Originally Published: April 11, 2024 2:02 p.m.
Just a few weeks ago, it seemed that the energy around addressing the increasingly common practice of plaintiffs handpicking their judges had unexpectedly flared, and more expectedly died down.
In a shock to experts who have been harping on the issue to anyone who would listen for years, the Judicial Conference — the staid policy-making body for the federal courts — announced in March a new policy to randomize case assignments for certain kinds of lawsuits. This would stop right-wing litigants from judge-shopping their way into a single-judge division where they could ask for a national injunction — securing themselves a friendly judge who'd more likely than not block whatever Biden administration policy they didn't like for the whole country.
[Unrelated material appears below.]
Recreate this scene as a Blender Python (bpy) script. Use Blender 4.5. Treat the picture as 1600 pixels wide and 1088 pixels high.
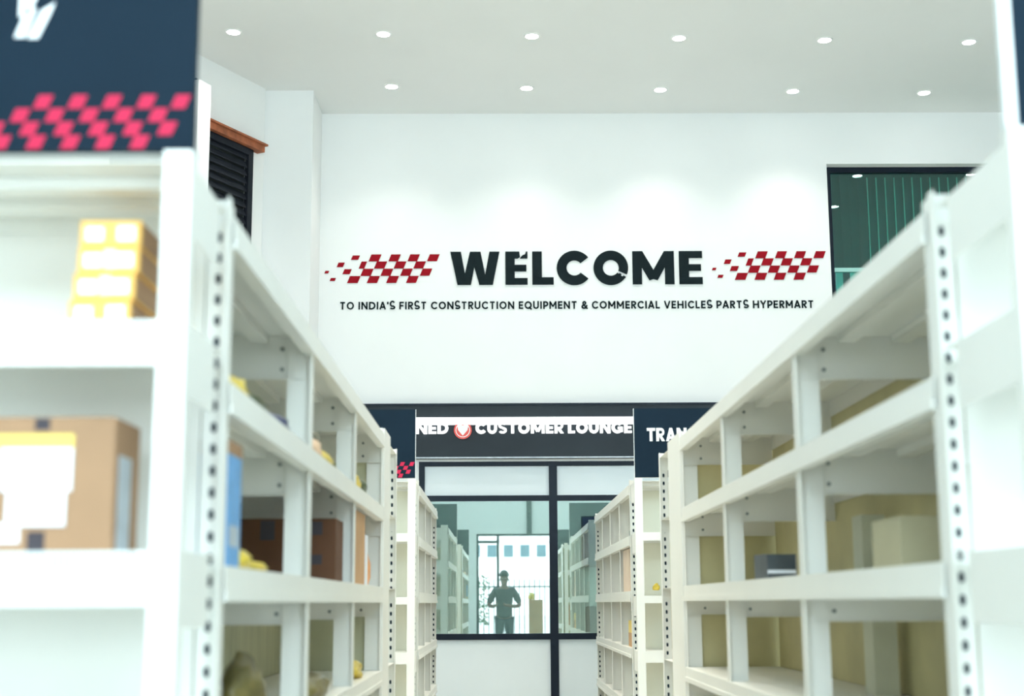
import bpy, bmesh, math, random
from mathutils import Vector, Matrix, noise

random.seed(7)
for o in list(bpy.data.objects):
    bpy.data.objects.remove(o, do_unlink=True)
S = bpy.context.scene
COL = S.collection
R = math.radians
CZ = 1.2                                    # camera height; every Z below is absolute

# ------------------------------------------------------------------ camera
def cam_axes(pitch, yaw, roll):
    cp, sp, cy, sy = math.cos(pitch), math.sin(pitch), math.cos(yaw), math.sin(yaw)
    f = Vector((-sy * cp, cy * cp, sp)); r = Vector((cy, sy, 0)); u = r.cross(f)
    cr, sr = math.cos(roll), math.sin(roll)
    return r * cr + u * sr, -r * sr + u * cr, f
cd = bpy.data.cameras.new('camera')
cam = bpy.data.objects.new('camera', cd); COL.objects.link(cam)
ar, au, af = cam_axes(R(10.0152), R(-0.4973), R(-0.3035))
M = Matrix((ar, au, -af)).transposed().to_4x4(); M.translation = (0, 0, CZ)
cam.matrix_world = M
cd.sensor_width = 36; cd.lens = 36 * 2259.6 / 1600
cd.clip_start = 0.03; cd.clip_end = 400
cd.dof.use_dof = True; cd.dof.focus_distance = 13.5; cd.dof.aperture_fstop = 2.2
S.camera = cam

# ------------------------------------------------------------------ colour management, world, sun, daylight
S.view_settings.view_transform = 'Standard'; S.view_settings.look = 'None'
S.view_settings.gamma = 1; S.view_settings.use_curve_mapping = False
S.view_settings.exposure = 0.37
S.cycles.max_bounces = 10; S.cycles.diffuse_bounces = 6
S.cycles.sample_clamp_indirect = 6
w = bpy.data.worlds.new('world'); S.world = w; w.use_nodes = True
bg = w.node_tree.nodes['Background']; bg.inputs[0].default_value = (.80, .92, 1, 1); bg.inputs[1].default_value = 3.8
def light(name, kind, loc, rot, energy, color=(1, 1, 1), **kw):
    l = bpy.data.lights.new(name, kind); l.energy = energy; l.color = color
    for k, v in kw.items(): setattr(l, k, v)
    o = bpy.data.objects.new(name, l); COL.objects.link(o); o.location = loc; o.rotation_euler = rot
    return o
light('sun', 'SUN', (0, -20, 30), (R(-38), 0, R(10)), 2.6, (1, .97, .9), angle=R(1))
DAY = (.66, .89, 1.0)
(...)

But hope that this new policy would end the practice was short-lived. The chief judge for the Northern District of Texas, one of the most popular destinations for judge-shoppers thanks to Trump appointee and anti-abortion Judge Matthew Kacsmaryk, wrote in a letter to Senate Majority Leader Chuck Schumer (D-NY) that "the consensus was not to make any change to our case assignment process at this time."
Many expected the typically non-reactive Judicial Conference, allergic to acknowledging the political dimension of the judicial system, to leave it at that.
"We cracked it!" joked Jennifer Ahearn, senior counsel for the Brennan Center's Judiciary Program, pretending to imitate the Conference.
Ahearn and her colleagues sent a letter, worried the Conference would consider its job done.
"The recent policy does not obviate the need for an amendment to the Federal Rules; indeed, one of the districts that is a major source of concern regarding the proliferation of judge-shopping, the Northern District of Texas, has already declined to make any changes in response to the policy," they wrote.
But there are at least some signs that the momentum hasn't completely ebbed. The Civil Rules committee of the Conference said at its Tuesday meeting that it would keep researching and studying to see if an actual rule — versus its nonbinding policy — was necessary, with an eye on how districts implement the guidance.
Meanwhile, pressure on the Conference continues to build. Schumer introduced a bill to codify the policy. Senate Minority Leader Mitch McConnell (R-KY) — who advised judges to just ignore the new policy when it came out — introduced dueling legislation. A judge in the Northern District of Texas went on the record to tell the New York Times that the "consensus" his chief judge cited does not actually exist. This thing isn't over yet.